Richmond is leafy in both senses: suburban and posh, and also just round the corner from the botanical delights of Kew Gardens. This revival of Charlotte Jones’s 2001 garden party comedy ‘Humble Boy’ brings a bit of the green into the theatre, with a set design that’s alive with grass, bushes and creepers (all that’s missing is a sprinkler system to keep the dozing matinee audience fresh).
Her story is basically ‘Hamlet’ for the Home Counties. Felix’s dad is dead, so he’s back at the family home, where his mother looks dangerously like she’s landed a new squeeze (although he’s the impresario of a fleet of coaches, not a king). Felix (a poignantly shambling Jonathan Broadbent) is depressed, seeing things, and showing a worrying compulsion to describe everything in the language of his academic specialism in astrophysics. Meanwhile, his mother Flora is cutting loose by banishing her dead husband’s bees and getting a nose job: Belinda Lang’s performance flits from pathos to fearsome, wiry tyranny.
Orange Tree boss Paul Miller’s production, staged in the round, fizzes over with energy and half-concealed menace. Selina Cadell is especially memorable as poor Mercy, a local woman who’s sucked into this warped clan’s disagreements, then finally loses her rag while saying grace over gazpacho.

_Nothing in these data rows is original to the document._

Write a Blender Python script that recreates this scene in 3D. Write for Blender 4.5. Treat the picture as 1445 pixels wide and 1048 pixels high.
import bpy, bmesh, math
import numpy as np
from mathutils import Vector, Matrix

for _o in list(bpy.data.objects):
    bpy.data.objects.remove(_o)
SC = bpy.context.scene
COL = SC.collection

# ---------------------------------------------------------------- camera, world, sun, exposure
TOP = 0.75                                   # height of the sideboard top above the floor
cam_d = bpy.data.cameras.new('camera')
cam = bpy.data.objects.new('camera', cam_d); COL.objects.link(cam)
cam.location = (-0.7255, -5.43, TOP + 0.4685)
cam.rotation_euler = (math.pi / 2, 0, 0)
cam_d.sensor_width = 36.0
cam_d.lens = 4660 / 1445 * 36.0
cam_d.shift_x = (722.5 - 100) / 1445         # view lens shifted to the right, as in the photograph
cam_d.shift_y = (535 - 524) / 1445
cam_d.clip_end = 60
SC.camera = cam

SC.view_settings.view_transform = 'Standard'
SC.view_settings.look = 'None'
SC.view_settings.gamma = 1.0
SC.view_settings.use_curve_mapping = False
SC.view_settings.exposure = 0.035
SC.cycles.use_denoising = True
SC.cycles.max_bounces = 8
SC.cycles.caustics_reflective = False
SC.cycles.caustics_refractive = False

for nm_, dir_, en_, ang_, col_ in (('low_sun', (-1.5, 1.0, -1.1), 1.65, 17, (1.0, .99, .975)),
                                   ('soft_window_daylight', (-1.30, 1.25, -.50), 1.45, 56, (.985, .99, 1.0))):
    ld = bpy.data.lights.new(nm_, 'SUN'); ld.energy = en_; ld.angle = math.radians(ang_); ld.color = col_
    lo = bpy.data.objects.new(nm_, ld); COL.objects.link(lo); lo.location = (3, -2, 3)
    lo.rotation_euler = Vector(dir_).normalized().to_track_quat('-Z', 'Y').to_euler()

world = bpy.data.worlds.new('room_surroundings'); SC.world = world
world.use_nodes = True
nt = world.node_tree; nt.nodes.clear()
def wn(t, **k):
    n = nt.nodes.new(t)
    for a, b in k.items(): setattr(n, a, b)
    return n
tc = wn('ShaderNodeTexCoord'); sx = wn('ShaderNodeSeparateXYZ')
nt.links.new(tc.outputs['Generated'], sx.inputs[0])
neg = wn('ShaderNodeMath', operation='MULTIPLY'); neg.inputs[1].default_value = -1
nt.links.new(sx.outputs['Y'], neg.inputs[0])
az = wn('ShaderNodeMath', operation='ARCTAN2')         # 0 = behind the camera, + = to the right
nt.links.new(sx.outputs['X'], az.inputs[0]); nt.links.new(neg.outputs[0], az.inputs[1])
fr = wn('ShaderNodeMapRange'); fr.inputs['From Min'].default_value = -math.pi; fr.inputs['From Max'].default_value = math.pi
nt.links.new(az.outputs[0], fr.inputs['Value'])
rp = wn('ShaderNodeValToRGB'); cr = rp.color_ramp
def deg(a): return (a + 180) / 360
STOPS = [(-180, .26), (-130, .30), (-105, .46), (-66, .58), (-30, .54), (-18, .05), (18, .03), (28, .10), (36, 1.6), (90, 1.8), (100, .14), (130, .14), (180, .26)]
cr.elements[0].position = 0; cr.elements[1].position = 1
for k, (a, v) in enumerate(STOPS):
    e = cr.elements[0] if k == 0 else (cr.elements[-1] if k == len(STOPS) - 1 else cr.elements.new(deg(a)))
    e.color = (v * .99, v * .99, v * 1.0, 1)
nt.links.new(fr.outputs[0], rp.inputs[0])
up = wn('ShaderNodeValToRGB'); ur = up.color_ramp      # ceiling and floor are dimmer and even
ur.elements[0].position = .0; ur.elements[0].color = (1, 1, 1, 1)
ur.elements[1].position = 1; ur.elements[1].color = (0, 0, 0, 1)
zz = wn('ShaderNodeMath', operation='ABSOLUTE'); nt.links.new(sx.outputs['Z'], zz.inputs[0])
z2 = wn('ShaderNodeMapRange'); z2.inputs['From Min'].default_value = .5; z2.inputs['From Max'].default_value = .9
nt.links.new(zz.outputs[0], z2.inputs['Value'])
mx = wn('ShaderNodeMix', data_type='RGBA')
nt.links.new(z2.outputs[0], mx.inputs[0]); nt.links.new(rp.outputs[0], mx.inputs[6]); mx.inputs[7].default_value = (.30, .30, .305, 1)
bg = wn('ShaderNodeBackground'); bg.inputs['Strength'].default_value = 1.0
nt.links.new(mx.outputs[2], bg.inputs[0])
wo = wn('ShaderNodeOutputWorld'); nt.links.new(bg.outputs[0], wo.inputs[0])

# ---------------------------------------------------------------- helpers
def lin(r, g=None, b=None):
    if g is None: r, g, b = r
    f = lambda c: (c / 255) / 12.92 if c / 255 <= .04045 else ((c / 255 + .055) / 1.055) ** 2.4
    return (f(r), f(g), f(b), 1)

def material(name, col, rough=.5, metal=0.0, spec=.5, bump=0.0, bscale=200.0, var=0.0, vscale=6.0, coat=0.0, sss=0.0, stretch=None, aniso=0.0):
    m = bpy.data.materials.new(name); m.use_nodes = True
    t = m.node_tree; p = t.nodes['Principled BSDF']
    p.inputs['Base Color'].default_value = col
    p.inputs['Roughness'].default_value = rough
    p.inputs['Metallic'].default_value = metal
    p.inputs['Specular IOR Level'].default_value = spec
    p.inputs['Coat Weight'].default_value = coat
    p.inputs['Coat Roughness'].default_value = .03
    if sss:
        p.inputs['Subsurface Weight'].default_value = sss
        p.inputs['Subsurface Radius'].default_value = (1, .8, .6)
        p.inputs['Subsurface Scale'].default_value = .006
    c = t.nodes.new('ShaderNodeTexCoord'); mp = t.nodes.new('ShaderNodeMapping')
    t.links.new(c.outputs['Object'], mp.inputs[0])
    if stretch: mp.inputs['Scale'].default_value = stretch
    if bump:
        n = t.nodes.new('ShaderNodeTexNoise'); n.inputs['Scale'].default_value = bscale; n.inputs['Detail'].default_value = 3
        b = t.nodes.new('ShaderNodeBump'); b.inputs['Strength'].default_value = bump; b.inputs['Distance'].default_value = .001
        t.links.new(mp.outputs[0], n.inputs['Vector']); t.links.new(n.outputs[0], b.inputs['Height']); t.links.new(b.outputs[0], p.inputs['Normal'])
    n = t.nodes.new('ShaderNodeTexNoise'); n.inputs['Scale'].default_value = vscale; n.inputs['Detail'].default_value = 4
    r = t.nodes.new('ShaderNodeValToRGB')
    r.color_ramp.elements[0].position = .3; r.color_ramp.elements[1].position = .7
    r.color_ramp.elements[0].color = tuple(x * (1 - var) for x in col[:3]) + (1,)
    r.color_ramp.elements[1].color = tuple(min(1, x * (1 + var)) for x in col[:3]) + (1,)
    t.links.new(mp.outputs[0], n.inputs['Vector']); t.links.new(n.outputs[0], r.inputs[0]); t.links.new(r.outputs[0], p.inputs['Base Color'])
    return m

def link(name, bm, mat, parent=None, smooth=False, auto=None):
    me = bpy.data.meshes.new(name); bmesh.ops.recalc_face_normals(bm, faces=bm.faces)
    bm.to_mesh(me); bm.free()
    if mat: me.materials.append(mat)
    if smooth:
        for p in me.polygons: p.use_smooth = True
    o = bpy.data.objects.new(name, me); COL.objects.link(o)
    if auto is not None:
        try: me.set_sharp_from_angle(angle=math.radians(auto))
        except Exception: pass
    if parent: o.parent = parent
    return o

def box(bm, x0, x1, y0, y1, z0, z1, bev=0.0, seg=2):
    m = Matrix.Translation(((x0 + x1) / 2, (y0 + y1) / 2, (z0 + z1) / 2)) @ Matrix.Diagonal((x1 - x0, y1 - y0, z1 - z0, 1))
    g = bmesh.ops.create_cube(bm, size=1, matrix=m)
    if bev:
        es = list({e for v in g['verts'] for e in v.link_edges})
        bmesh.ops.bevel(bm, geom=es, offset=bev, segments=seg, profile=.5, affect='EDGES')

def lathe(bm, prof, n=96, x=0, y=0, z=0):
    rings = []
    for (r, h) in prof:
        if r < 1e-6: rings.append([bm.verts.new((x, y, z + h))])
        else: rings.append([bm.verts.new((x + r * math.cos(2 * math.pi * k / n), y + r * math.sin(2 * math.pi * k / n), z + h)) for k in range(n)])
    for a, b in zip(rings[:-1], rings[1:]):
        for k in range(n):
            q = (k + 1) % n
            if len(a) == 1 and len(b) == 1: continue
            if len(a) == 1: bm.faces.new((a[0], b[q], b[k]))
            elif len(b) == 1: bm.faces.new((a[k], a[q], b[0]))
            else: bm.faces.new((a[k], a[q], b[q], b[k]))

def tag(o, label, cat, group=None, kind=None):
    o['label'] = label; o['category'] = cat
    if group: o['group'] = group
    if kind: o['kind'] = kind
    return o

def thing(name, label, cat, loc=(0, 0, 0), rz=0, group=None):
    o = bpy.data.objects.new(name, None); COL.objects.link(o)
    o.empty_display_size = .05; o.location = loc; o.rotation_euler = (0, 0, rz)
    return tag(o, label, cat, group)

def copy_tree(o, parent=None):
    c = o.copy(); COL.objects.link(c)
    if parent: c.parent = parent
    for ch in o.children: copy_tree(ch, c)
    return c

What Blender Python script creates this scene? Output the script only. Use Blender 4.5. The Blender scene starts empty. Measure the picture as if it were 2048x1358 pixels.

This isn’t the kind of show that’ll bring new audiences rushing to the Orange Tree Theatre’s doors: it’s theatre in the sort of wordy, witty, very English, Thomas Stoppard vein that’s intellectually dizzying rather than pulse-racing. And arguably, it falls into the same trap as ‘Hamlet’, of disproportionately punishing a mother who dares to move on. But as lunch in the garden turns rotten, its power starts to bite, and Jones tears this family apart with the precision of a secateur-wielding botanist.